• _Job_: Omit pictures and quote the listing below line by line, from its start through the line that holds "PI = math.pi".

• _Information supplied_:

▼▼▼

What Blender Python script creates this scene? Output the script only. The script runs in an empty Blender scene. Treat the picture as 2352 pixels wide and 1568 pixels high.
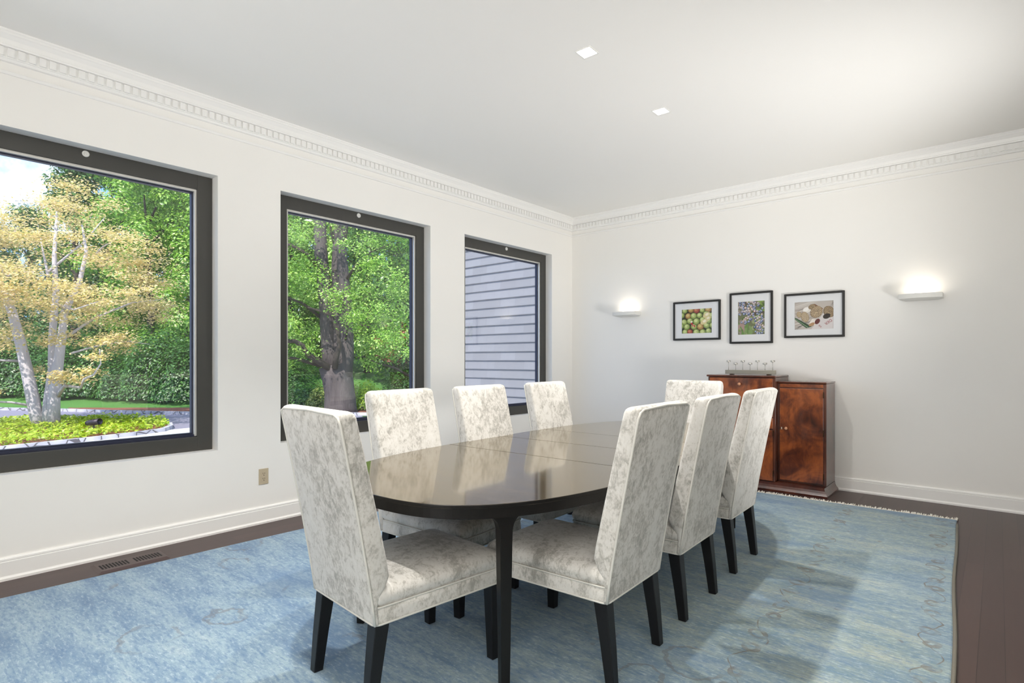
import bpy, bmesh, math, random
import numpy as np
from mathutils import Vector, Matrix

S = 1.14                      # measured room units -> metres
SC = bpy.context.scene
COL = SC.collection
R = math.radians
PI = math.pi

# ------------------------------------------------------------------ helpers
class MB:
    """collects geometry (room units) and links it as ONE mesh object"""
    def __init__(s): s.v = []; s.f = []; s.sm = []; s.c = []
    def add(s, vs, fs, smooth=False, col=None):
        o = len(s.v); s.v += [tuple(p) for p in vs]
        for f in fs:
            s.f.append(tuple(o + i for i in f)); s.sm.append(smooth); s.c.append(col)
        return o
    def box(s, a, b, mat=None):
        x0, y0, z0 = a; x1, y1, z1 = b
        vs = [(x0,y0,z0),(x1,y0,z0),(x1,y1,z0),(x0,y1,z0),(x0,y0,z1),(x1,y0,z1),(x1,y1,z1),(x0,y1,z1)]
        if mat is not None: vs = [mat @ Vector(p) for p in vs]
        s.add(vs, [(0,3,2,1),(4,5,6,7),(0,1,5,4),(1,2,6,5),(2,3,7,6),(3,0,4,7)])
    def loft(s, rings, cap0=True, cap1=True, smooth=True, closed=True):
        n = len(rings[0]); vs = [p for r in rings for p in r]; fs = []
        m = n if closed else n - 1
        for i in range(len(rings) - 1):
            for j in range(m):
                k = (j + 1) % n
                fs.append((i*n+j, i*n+k, (i+1)*n+k, (i+1)*n+j))
        s.add(vs, fs, smooth)
        if cap0: s.add(rings[0], [tuple(range(n-1, -1, -1))], smooth)
        if cap1: s.add(rings[-1], [tuple(range(n))], smooth)
    def tube(s, pts, rad, n=8, caps=True, closed=False):
        pts = [Vector(p) for p in pts]
        if not hasattr(rad, '__len__'): rad = [rad] * len(pts)
        rings = []; up = Vector((0,0,1)); N = len(pts)
        prev = None
        for i, p in enumerate(pts):
            if closed: t = pts[(i+1) % N] - pts[i-1]
            else: t = pts[min(i+1, N-1)] - pts[max(i-1, 0)]
            t.normalize()
            if prev is None:
                a = up.cross(t)
                if a.length < .05: a = Vector((1,0,0)).cross(t)
            else: a = prev - t * prev.dot(t)
            a.normalize(); prev = a; b = t.cross(a)
            rings.append([p + (a*math.cos(2*PI*k/n) + b*math.sin(2*PI*k/n)) * rad[i] for k in range(n)])
        if closed: rings.append(rings[0])
        s.loft(rings, caps and not closed, caps and not closed)
    def cyl(s, c, r0, r1, z0, z1, n=20, smooth=True):
        ring = lambda r, z: [(c[0]+r*math.cos(2*PI*k/n), c[1]+r*math.sin(2*PI*k/n), z) for k in range(n)]
        s.loft([ring(r0, z0), ring(r1, z1)], smooth=smooth)
    def lathe(s, prof, c=(0,0,0), n=20, M=None):
        rings = [[(c[0]+r*math.cos(2*PI*k/n), c[1]+r*math.sin(2*PI*k/n), c[2]+z) for k in range(n)] for r, z in prof]
        if M is not None: rings = [[M @ Vector(p) for p in q] for q in rings]
        s.loft(rings)
    def poly(s, pts, z0, z1):
        n = len(pts)
        vs = [(x, y, z0) for x, y in pts] + [(x, y, z1) for x, y in pts]
        s.add(vs, [tuple(range(n-1,-1,-1)), tuple(range(n, 2*n))] + [(i, (i+1)%n, n+(i+1)%n, n+i) for i in range(n)])
    def build(s, name, mat, parent=None, bevel=0, seg=2, fix=True):
        me = bpy.data.meshes.new(name)
        me.from_pydata([(x*S, y*S, z*S) for x, y, z in s.v], [], s.f)
        me.polygons.foreach_set('use_smooth', s.sm)
        if any(c is not None for c in s.c):
            ca = me.color_attributes.new('tint', 'FLOAT_COLOR', 'CORNER')
            arr = []
            for f, c in zip(s.f, s.c): arr += list(c or (1,1,1)) [:3] + [1] if False else sum([list(c or (1,1,1)) + [1] for _ in f], [])
            ca.data.foreach_set('color', arr)
        if fix:
            bm = bmesh.new(); bm.from_mesh(me)
            bmesh.ops.remove_doubles(bm, verts=bm.verts, dist=1e-6)
            bmesh.ops.recalc_face_normals(bm, faces=bm.faces)
            bm.to_mesh(me); bm.free()
        me.update()
        if mat is not None: me.materials.append(mat)
        o = bpy.data.objects.new(name, me); COL.objects.link(o)
        if parent is not None: o.parent = parent
        if bevel:
            b = o.modifiers.new('bevel', 'BEVEL'); b.width = bevel*S; b.segments = seg; b.limit_method = 'ANGLE'; b.angle_limit = R(40)
            b.harden_normals = False
        return o

def tag(o, label=None, cat=None, group=None, kind=None):
    if label: o['label'] = label
    if cat: o['category'] = cat
    if group: o['group'] = group
    if kind: o['kind'] = kind
    return o
def thing(name, label, cat, loc=(0,0,0), rz=0, group=None, kind=None):
    o = bpy.data.objects.new(name, None); COL.objects.link(o)
    o.empty_display_size = .1
    o.location = Vector(loc)*S; o.rotation_euler = (0,0,rz)
    return tag(o, label, cat, group, kind)
def kids(o): return [c for c in o.children]
def copy_tree(o, parent=None):
    c = o.copy(); COL.objects.link(c)
    if parent is not None: c.parent = parent
    for ch in kids(o): copy_tree(ch, c)
    return c
def lamp(name, typ, loc, energy, parent=None, rot=(0,0,0), color=(1,1,1), size=.1, size_y=None, spread=None, radius=None, spot=None, blend=.3):
    l = bpy.data.lights.new(name, typ); l.energy = energy; l.color = color
    if typ == 'AREA':
        l.size = size*S
        if size_y: l.shape = 'RECTANGLE'; l.size_y = size_y*S
        if spread: l.spread = spread
    if typ in ('POINT','SPOT'): l.shadow_soft_size = (radius or .03)*S
    if typ == 'SPOT': l.spot_size = spot; l.spot_blend = blend
    o = bpy.data.objects.new(name, l); COL.objects.link(o)
    o.location = Vector(loc)*S; o.rotation_euler = rot
    if parent is not None: o.parent = parent
    return o

# ------------------------------------------------------------------ materials
def srgb(r, g, b):
    f = lambda c: (c/255/12.92) if c/255 <= .04045 else ((c/255+.055)/1.055)**2.4
    return (f(r), f(g), f(b), 1)
class NT:
    def __init__(s, name):
        s.m = bpy.data.materials.new(name); s.m.use_nodes = True; s.t = s.m.node_tree; s.t.nodes.clear()
        s.out = s.n('ShaderNodeOutputMaterial')
    def n(s, typ, **kw):
        nd = s.t.nodes.new(typ)
        for k, v in kw.items():
            if k == 'inp':
                for a, b in v.items():
                    if hasattr(b, 'is_output'): s.t.links.new(b, nd.inputs[a])
                    else: nd.inputs[a].default_value = b
            else: setattr(nd, k, v)
        return nd
    def l(s, a, b): s.t.links.new(a, b)
    def coord(s, kind='Object', scale=(1,1,1), rot=(0,0,0), loc=(0,0,0)):
        tc = s.n('ShaderNodeTexCoord')
        return s.n('ShaderNodeMapping', inp={'Vector': tc.outputs[kind], 'Scale': scale, 'Rotation': rot, 'Location': loc}).outputs[0]
    def noise(s, vec, scale, detail=4, rough=.55, dist=0):
        return s.n('ShaderNodeTexNoise', inp={'Vector': vec, 'Scale': scale, 'Detail': detail, 'Roughness': rough, 'Distortion': dist}).outputs['Fac']
    def ramp(s, fac, stops, interp='LINEAR'):
        r = s.n('ShaderNodeValToRGB', inp={'Fac': fac}); cr = r.color_ramp; cr.interpolation = interp
        while len(cr.elements) > 1: cr.elements.remove(cr.elements[-1])
        cr.elements[0].position = stops[0][0]; cr.elements[0].color = stops[0][1]
        for p, c in stops[1:]:
            e = cr.elements.new(p); e.color = c
        return r.outputs['Color']
    def mix(s, fac, a, b, mode='MIX'):
        nd = s.n('ShaderNodeMix', data_type='RGBA', blend_type=mode)
        for k, v in ((0, fac), (6, a), (7, b)):
            if hasattr(v, 'is_output'): s.l(v, nd.inputs[k])
            else: nd.inputs[k].default_value = v
        return nd.outputs[2]
    def math(s, op, a, b=0.0, c=0.0, clamp=False):
        nd = s.n('ShaderNodeMath', operation=op, use_clamp=clamp)
        for i, v in enumerate((a, b, c)):
            if hasattr(v, 'is_output'): s.l(v, nd.inputs[i])
            else: nd.inputs[i].default_value = v
        return nd.outputs[0]
    def bump(s, h, strength=.3, dist=.01):
        return s.n('ShaderNodeBump', inp={'Height': h, 'Strength': strength, 'Distance': dist}).outputs[0]
    def pbsdf(s, **kw):
        b = s.n('ShaderNodeBsdfPrincipled', inp={k.replace('_', ' '): v for k, v in kw.items()})
        s.l(b.outputs[0], s.out.inputs[0]); return b
def plain(name, col, rough=.5, metal=0, bump=None, **kw):
    t = NT(name); args = dict(Base_Color=col, Roughness=rough, Metallic=metal, **kw)
    if bump:
        args['Normal'] = t.bump(t.noise(t.coord(), bump[0], 3), bump[1], .003)
    t.pbsdf(**args); return t.m
def emit(name, col, s):
    t = NT(name); e = t.n('ShaderNodeEmission', inp={'Color': col, 'Strength': s}); t.l(e.outputs[0], t.out.inputs[0]); return t.m
def tinted(name, rough=.6):
    t = NT(name); a = t.n('ShaderNodeVertexColor', layer_name='tint'); t.pbsdf(Base_Color=a.outputs[0], Roughness=rough); return t.m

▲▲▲

• _Problem solution_:
What Blender Python script creates this scene? Output the script only. The script runs in an empty Blender scene. Treat the picture as 2352 pixels wide and 1568 pixels high.
import bpy, bmesh, math, random
import numpy as np
from mathutils import Vector, Matrix

S = 1.14                      # measured room units -> metres
SC = bpy.context.scene
COL = SC.collection
R = math.radians
PI = math.pi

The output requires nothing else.